MENJELANG suksesi kepemimpinan nasional ini, ummat Islam Indonesia perlu mewaspadai upaya sistemik agar suksesi itu tidak terjadi secara damai, termasuk dengan memperalat mahasiswa. Upaya untuk mengulangi reformasi 1998 pepesan kosong sedang berlangsung, sehingga bangsa ini terpuruk kembali lalu gagal menjadi bangsa yang percaya diri untuk merdeka, bersatu, berdaulat, adil dan makmur sesuai visi para pendirinya sendiri.
Ummat Islam bangsa ini menyadari bahwa UUD 1945 sebagaimana diberlakukan kembali secara de jure melalui Dekrit Presiden 1959 gagal dilaksanakan secara penuh, sehingga bangsa ini selalu terombang ambing oleh kekuatan nekolimik global yang tidak pernah berhenti membegal perwujudan visi pendiri bangsa sebagai creme d’la creme yang dinyatakan melalui proklamasi 17 Agustus 1945 dan diuraikan dalam UUD 1945.
Upaya penjegalan suksesi kepemimpinan nasional ini dinarasikan dengan menjadikan Jokowi sebagai satu-satunya kambing hitam, seperti dulu gerakan reformasi menjadikan Soeharto sebagai sumber masalah. Padahal Jokowi hanya petugas partai jika bukan boneka oligarki.
Jokowisme yang dikeluhkan oleh pemuja demokrasi mbelgedhes seperti Gunawan Mohammad, Ikrar Nusabakti, Butet Kartarajasa dan para creator UUD 2002 hanya bisa tumbuh dalam sebuah ekosistem di mana elite parpol leluasa bersekongkol dengan para oligarch untuk melakukan maladministrasi publik, sehingga berhasil mengakumulasi hampir semua sumberdaya politik dan ekonomi di tangan mereka.
Seperti yang dikatakan oleh Noam Chomsky, bahwa organisasi yang paling berbahaya di planet ini adalah partai politik, bukan ISIS, atau al Qaeda, atau Taliban, apalagi FPI atau HTI. Ini terjadi di AS, di mana partai Republik dan partai Demokrat AS adalah dua organisasi yang paling bertanggung jawab atas kehancuran lingkungan global, dan rangkaian perang dan konflik yang terjadi di seantero planet ini paling tidak selama 25 tahun terakhir ini.
Kekuatan Barat pula, bersama kaki tangan domestiknya di Indonesia yang telah menjatuhkan Soeharto pada Mei 1998 di saat Indonesia hendak lepas landas menjadi macan Asia sebagai negara maju mendahului China.
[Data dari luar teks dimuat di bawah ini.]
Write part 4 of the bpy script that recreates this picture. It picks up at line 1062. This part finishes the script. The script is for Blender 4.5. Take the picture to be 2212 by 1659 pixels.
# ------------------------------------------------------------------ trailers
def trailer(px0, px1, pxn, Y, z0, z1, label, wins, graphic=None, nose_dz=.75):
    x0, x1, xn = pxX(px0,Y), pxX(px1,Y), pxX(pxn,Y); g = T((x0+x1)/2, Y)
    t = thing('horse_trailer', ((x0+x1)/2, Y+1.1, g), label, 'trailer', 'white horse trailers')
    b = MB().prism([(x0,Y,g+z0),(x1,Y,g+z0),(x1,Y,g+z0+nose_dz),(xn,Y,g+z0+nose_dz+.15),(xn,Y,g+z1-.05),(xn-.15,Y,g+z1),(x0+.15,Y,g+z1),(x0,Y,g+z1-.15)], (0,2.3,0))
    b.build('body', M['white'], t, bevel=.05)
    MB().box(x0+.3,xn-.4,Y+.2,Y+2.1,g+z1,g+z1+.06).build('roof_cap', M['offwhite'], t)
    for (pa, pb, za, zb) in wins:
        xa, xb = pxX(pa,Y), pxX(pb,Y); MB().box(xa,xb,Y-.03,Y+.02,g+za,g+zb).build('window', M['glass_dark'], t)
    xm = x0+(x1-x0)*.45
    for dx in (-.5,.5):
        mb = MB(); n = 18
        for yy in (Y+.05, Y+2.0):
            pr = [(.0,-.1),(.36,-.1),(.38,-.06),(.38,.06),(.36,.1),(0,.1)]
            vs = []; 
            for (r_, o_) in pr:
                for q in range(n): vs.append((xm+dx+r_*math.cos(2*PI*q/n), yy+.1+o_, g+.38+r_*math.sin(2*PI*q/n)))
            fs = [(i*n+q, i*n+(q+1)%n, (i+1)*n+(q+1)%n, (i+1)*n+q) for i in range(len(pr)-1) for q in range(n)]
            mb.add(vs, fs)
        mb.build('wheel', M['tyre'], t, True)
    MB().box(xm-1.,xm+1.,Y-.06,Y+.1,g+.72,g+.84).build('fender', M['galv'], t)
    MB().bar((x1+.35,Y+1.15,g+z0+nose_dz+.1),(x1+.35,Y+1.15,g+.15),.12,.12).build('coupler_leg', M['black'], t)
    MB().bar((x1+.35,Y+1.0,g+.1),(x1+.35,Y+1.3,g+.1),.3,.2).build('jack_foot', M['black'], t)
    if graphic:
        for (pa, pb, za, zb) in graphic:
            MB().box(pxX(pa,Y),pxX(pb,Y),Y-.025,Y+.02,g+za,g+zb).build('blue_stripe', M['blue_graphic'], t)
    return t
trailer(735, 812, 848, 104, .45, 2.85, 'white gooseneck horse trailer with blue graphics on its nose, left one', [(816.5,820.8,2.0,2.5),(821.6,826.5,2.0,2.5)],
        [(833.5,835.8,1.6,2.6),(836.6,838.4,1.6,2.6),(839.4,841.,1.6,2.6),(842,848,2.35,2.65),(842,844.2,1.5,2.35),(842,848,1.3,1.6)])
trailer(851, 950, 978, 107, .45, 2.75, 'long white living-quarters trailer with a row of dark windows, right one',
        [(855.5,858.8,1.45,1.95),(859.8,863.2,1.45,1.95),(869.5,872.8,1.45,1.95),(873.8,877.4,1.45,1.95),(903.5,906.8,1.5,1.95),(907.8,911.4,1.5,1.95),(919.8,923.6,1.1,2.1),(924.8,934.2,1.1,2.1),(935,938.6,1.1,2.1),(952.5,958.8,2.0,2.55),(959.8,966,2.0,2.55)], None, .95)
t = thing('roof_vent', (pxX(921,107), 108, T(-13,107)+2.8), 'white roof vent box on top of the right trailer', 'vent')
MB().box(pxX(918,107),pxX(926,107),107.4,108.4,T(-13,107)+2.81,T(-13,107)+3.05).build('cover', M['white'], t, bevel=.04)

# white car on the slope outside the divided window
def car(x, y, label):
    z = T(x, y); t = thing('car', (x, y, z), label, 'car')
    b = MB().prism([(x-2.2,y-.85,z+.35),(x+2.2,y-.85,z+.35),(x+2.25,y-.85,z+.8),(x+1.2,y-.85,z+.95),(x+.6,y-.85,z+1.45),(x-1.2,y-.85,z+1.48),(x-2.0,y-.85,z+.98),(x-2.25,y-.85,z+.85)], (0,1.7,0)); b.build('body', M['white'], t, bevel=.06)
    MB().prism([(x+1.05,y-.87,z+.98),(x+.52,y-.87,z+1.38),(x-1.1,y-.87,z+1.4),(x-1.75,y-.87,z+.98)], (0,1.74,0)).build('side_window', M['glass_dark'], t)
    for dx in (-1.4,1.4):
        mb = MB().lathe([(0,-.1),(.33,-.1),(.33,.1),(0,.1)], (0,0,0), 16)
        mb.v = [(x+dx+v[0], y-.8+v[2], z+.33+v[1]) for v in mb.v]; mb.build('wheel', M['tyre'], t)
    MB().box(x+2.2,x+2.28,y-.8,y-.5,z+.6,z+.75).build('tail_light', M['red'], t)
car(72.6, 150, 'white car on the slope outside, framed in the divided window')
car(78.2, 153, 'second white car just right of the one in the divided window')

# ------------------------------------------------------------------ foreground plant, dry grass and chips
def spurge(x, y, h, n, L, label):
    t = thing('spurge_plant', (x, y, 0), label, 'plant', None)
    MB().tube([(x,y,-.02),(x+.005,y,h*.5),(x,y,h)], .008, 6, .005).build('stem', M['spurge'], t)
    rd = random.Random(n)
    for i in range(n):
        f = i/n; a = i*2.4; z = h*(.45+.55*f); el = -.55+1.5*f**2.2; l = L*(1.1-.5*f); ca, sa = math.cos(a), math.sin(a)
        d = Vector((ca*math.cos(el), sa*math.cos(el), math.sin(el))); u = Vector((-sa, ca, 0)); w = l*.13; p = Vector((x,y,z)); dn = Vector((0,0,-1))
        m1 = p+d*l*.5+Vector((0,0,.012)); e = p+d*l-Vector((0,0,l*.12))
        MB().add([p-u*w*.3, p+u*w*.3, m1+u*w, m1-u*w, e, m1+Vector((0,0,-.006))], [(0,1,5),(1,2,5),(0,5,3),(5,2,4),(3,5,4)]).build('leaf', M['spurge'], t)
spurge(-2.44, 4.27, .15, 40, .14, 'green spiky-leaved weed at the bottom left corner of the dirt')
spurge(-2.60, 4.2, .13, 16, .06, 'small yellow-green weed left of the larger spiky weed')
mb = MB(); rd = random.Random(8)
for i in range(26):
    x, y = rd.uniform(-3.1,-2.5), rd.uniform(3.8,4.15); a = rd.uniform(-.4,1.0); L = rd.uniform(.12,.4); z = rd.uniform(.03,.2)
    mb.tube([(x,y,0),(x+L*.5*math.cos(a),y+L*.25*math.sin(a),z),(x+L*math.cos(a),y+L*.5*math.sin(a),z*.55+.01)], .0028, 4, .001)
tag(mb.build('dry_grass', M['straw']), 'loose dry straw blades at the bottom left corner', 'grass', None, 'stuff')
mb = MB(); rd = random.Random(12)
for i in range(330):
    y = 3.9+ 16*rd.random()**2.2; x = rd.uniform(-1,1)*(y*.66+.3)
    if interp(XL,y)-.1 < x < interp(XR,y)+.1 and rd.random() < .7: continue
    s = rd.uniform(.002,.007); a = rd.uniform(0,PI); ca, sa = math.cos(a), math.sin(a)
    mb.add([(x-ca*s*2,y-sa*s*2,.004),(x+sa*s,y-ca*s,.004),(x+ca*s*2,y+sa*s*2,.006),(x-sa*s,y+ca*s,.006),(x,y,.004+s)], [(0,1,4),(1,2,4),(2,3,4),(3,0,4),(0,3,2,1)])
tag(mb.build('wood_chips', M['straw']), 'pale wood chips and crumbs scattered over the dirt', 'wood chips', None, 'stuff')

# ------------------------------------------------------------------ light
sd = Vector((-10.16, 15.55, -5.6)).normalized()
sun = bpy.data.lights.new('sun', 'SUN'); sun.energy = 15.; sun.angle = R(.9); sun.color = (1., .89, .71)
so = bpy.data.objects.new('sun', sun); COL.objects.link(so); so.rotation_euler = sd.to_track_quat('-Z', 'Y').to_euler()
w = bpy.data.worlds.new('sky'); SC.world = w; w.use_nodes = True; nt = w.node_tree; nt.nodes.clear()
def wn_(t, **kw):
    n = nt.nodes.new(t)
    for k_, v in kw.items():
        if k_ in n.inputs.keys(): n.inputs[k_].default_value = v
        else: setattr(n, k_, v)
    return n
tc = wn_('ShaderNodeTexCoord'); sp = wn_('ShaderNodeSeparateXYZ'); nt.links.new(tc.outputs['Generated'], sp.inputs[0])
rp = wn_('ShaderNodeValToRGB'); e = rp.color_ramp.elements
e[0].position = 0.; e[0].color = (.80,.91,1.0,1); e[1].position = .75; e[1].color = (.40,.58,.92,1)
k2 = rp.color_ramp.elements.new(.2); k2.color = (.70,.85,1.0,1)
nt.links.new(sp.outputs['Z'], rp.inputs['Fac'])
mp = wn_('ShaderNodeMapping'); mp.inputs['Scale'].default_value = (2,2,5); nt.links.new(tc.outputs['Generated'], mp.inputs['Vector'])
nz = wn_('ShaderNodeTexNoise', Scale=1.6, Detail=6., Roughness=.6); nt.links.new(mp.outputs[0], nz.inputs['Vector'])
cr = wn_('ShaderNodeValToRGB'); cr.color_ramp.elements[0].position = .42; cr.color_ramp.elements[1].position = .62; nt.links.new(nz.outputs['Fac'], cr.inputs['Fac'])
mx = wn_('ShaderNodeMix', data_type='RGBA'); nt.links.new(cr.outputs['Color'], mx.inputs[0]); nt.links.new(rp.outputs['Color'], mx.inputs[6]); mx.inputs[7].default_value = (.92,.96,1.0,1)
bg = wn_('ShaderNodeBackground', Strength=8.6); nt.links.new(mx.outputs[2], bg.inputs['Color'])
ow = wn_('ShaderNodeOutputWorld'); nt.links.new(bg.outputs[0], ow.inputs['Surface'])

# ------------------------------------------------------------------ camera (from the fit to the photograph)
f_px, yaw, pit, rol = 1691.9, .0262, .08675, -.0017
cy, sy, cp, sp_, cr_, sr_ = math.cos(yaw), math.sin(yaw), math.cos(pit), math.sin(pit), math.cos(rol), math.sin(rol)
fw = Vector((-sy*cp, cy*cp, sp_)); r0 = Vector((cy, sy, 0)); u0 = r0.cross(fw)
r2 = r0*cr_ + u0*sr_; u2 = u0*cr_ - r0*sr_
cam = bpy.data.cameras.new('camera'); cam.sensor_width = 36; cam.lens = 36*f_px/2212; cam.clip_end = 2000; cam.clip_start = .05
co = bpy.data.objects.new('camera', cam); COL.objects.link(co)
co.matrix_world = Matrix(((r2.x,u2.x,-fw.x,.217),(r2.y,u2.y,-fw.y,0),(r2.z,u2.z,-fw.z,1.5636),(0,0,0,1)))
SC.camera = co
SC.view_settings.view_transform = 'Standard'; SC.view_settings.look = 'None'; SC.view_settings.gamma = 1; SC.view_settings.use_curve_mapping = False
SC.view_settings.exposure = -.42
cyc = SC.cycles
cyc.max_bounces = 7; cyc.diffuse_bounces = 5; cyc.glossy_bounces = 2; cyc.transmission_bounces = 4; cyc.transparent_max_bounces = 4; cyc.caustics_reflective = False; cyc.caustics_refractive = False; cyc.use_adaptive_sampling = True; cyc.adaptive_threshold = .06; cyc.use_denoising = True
UUD 2002 hasil reformasi telah terbukti menghasilkan deformasi kehidupan berbangsa dan bernegara, deindustrialisasi ekonomi, dan full fledged capitalism yang menjadikan hampir semua kekayaan nasional dikuasai oleh segelintir taipan. Ini tidak bisa diterima Prabowo sebagai patriot bangsa. Situasi ini harus disadari oleh para pemimpin ummat Islam bangsa ini.
Berbeda dengan Jokowi atau Anies Baswedan yang tidak memiliki partai politik, Prabowo sejak awal membangun modal politiknya melalui Gerindra. Sebagai presiden terpilih Prabowo bukan petugas partai biasa seperti Jokowi yang diperlakukan demikian oleh Megawati.
Bahkan, banyak elite parpol hanya menjadi makelar politik. Setelah paling tidak 2 kali kalah dalam Pilpres, Prabowo adalah sosok yang konsisten dalam perjuangan politiknya, walaupun dia menyadari bahwa biaya politik yg dipikulnya sama sekali tidak murah. Bahkan, Pilpres terbukti mahal, melelahkan, dan brutal. Ummat Islam kini perlu membantu Prabowo untuk mewujudkan platform politik Gerindra untuk kembali pada UUD 1945.
Prof. Ir. Daniel M. Rosyid, M.Phil., Ph.D;
Penulis adalah Guru Besar Institut Teknologi Sepuluh Nopember Surabaya.